+++ Given data +++

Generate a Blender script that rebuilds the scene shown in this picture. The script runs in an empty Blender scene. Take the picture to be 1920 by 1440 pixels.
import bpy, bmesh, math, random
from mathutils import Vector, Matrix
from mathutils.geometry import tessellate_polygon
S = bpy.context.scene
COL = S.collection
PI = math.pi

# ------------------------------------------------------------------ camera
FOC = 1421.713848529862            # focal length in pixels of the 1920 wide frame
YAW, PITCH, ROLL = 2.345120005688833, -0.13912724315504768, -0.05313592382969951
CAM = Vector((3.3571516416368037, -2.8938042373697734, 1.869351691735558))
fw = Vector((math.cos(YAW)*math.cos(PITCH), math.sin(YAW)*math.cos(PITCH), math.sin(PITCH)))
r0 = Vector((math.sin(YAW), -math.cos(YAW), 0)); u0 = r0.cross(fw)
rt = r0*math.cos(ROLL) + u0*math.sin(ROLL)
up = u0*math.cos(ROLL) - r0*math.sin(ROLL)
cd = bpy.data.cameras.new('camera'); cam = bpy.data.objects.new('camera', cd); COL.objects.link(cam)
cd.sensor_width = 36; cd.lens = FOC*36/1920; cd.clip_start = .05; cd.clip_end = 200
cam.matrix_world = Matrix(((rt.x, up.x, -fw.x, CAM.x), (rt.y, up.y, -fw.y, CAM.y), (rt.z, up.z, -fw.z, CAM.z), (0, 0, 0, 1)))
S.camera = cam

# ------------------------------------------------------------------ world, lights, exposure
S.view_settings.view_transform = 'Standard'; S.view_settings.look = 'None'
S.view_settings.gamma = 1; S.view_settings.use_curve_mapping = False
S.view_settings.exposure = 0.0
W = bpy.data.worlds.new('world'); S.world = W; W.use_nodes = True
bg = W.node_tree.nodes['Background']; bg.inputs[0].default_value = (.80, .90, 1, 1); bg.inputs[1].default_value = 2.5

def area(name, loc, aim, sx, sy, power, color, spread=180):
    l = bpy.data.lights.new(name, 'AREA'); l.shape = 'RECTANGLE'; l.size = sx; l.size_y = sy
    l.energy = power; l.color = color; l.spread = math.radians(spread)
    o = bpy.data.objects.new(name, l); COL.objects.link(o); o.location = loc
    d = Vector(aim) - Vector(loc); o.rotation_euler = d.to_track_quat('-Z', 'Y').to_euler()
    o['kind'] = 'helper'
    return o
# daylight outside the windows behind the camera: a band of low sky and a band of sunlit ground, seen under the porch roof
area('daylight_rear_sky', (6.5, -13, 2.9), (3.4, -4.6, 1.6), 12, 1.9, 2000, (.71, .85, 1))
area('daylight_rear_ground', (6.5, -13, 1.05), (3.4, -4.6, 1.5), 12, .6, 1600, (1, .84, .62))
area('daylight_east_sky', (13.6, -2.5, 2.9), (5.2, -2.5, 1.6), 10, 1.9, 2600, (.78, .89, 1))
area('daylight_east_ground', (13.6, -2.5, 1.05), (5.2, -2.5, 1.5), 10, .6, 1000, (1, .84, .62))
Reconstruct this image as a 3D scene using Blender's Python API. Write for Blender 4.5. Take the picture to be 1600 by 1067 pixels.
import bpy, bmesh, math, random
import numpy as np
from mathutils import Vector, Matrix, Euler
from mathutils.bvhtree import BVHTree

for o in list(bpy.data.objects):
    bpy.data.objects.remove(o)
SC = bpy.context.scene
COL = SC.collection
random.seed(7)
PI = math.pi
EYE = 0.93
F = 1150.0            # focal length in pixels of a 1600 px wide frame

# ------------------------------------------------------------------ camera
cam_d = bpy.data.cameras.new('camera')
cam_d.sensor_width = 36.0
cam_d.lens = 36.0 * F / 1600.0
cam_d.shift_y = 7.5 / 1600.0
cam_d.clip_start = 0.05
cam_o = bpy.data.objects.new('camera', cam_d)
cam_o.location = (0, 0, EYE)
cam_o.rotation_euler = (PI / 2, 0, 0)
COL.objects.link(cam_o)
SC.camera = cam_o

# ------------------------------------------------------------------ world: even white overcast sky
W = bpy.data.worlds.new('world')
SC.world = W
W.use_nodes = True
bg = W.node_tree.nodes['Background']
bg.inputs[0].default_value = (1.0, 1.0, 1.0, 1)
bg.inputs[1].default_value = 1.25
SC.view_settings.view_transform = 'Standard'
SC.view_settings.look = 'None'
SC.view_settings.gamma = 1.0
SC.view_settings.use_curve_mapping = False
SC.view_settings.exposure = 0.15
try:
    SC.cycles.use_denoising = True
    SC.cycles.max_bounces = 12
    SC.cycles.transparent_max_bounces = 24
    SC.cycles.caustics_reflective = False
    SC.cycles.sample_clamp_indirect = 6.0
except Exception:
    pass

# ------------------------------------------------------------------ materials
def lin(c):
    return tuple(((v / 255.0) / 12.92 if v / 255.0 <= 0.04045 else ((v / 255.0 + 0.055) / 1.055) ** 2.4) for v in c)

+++

## What this task involves
Write out the entire listing exactly.

## Expected answer
Generate a Blender script that rebuilds the scene shown in this picture. The script runs in an empty Blender scene. Take the picture to be 1920 by 1440 pixels.
import bpy, bmesh, math, random
from mathutils import Vector, Matrix
from mathutils.geometry import tessellate_polygon
S = bpy.context.scene
COL = S.collection
PI = math.pi

# ------------------------------------------------------------------ camera
FOC = 1421.713848529862            # focal length in pixels of the 1920 wide frame
YAW, PITCH, ROLL = 2.345120005688833, -0.13912724315504768, -0.05313592382969951
CAM = Vector((3.3571516416368037, -2.8938042373697734, 1.869351691735558))
fw = Vector((math.cos(YAW)*math.cos(PITCH), math.sin(YAW)*math.cos(PITCH), math.sin(PITCH)))
r0 = Vector((math.sin(YAW), -math.cos(YAW), 0)); u0 = r0.cross(fw)
rt = r0*math.cos(ROLL) + u0*math.sin(ROLL)
up = u0*math.cos(ROLL) - r0*math.sin(ROLL)
cd = bpy.data.cameras.new('camera'); cam = bpy.data.objects.new('camera', cd); COL.objects.link(cam)
cd.sensor_width = 36; cd.lens = FOC*36/1920; cd.clip_start = .05; cd.clip_end = 200
cam.matrix_world = Matrix(((rt.x, up.x, -fw.x, CAM.x), (rt.y, up.y, -fw.y, CAM.y), (rt.z, up.z, -fw.z, CAM.z), (0, 0, 0, 1)))
S.camera = cam

# ------------------------------------------------------------------ world, lights, exposure
S.view_settings.view_transform = 'Standard'; S.view_settings.look = 'None'
S.view_settings.gamma = 1; S.view_settings.use_curve_mapping = False
S.view_settings.exposure = 0.0
W = bpy.data.worlds.new('world'); S.world = W; W.use_nodes = True
bg = W.node_tree.nodes['Background']; bg.inputs[0].default_value = (.80, .90, 1, 1); bg.inputs[1].default_value = 2.5

def area(name, loc, aim, sx, sy, power, color, spread=180):
    l = bpy.data.lights.new(name, 'AREA'); l.shape = 'RECTANGLE'; l.size = sx; l.size_y = sy
    l.energy = power; l.color = color; l.spread = math.radians(spread)
    o = bpy.data.objects.new(name, l); COL.objects.link(o); o.location = loc
    d = Vector(aim) - Vector(loc); o.rotation_euler = d.to_track_quat('-Z', 'Y').to_euler()
    o['kind'] = 'helper'
    return o
# daylight outside the windows behind the camera: a band of low sky and a band of sunlit ground, seen under the porch roof
area('daylight_rear_sky', (6.5, -13, 2.9), (3.4, -4.6, 1.6), 12, 1.9, 2000, (.71, .85, 1))
area('daylight_rear_ground', (6.5, -13, 1.05), (3.4, -4.6, 1.5), 12, .6, 1600, (1, .84, .62))
area('daylight_east_sky', (13.6, -2.5, 2.9), (5.2, -2.5, 1.6), 10, 1.9, 2600, (.78, .89, 1))
area('daylight_east_ground', (13.6, -2.5, 1.05), (5.2, -2.5, 1.5), 10, .6, 1000, (1, .84, .62))
Reconstruct this image as a 3D scene using Blender's Python API. Write for Blender 4.5. Take the picture to be 1600 by 1067 pixels.
import bpy, bmesh, math, random
import numpy as np
from mathutils import Vector, Matrix, Euler
from mathutils.bvhtree import BVHTree

for o in list(bpy.data.objects):
    bpy.data.objects.remove(o)
SC = bpy.context.scene
COL = SC.collection
random.seed(7)
PI = math.pi
EYE = 0.93
F = 1150.0            # focal length in pixels of a 1600 px wide frame

# ------------------------------------------------------------------ camera
cam_d = bpy.data.cameras.new('camera')
cam_d.sensor_width = 36.0
cam_d.lens = 36.0 * F / 1600.0
cam_d.shift_y = 7.5 / 1600.0
cam_d.clip_start = 0.05
cam_o = bpy.data.objects.new('camera', cam_d)
cam_o.location = (0, 0, EYE)
cam_o.rotation_euler = (PI / 2, 0, 0)
COL.objects.link(cam_o)
SC.camera = cam_o

# ------------------------------------------------------------------ world: even white overcast sky
W = bpy.data.worlds.new('world')
SC.world = W
W.use_nodes = True
bg = W.node_tree.nodes['Background']
bg.inputs[0].default_value = (1.0, 1.0, 1.0, 1)
bg.inputs[1].default_value = 1.25
SC.view_settings.view_transform = 'Standard'
SC.view_settings.look = 'None'
SC.view_settings.gamma = 1.0
SC.view_settings.use_curve_mapping = False
SC.view_settings.exposure = 0.15
try:
    SC.cycles.use_denoising = True
    SC.cycles.max_bounces = 12
    SC.cycles.transparent_max_bounces = 24
    SC.cycles.caustics_reflective = False
    SC.cycles.sample_clamp_indirect = 6.0
except Exception:
    pass

# ------------------------------------------------------------------ materials
def lin(c):
    return tuple(((v / 255.0) / 12.92 if v / 255.0 <= 0.04045 else ((v / 255.0 + 0.055) / 1.055) ** 2.4) for v in c)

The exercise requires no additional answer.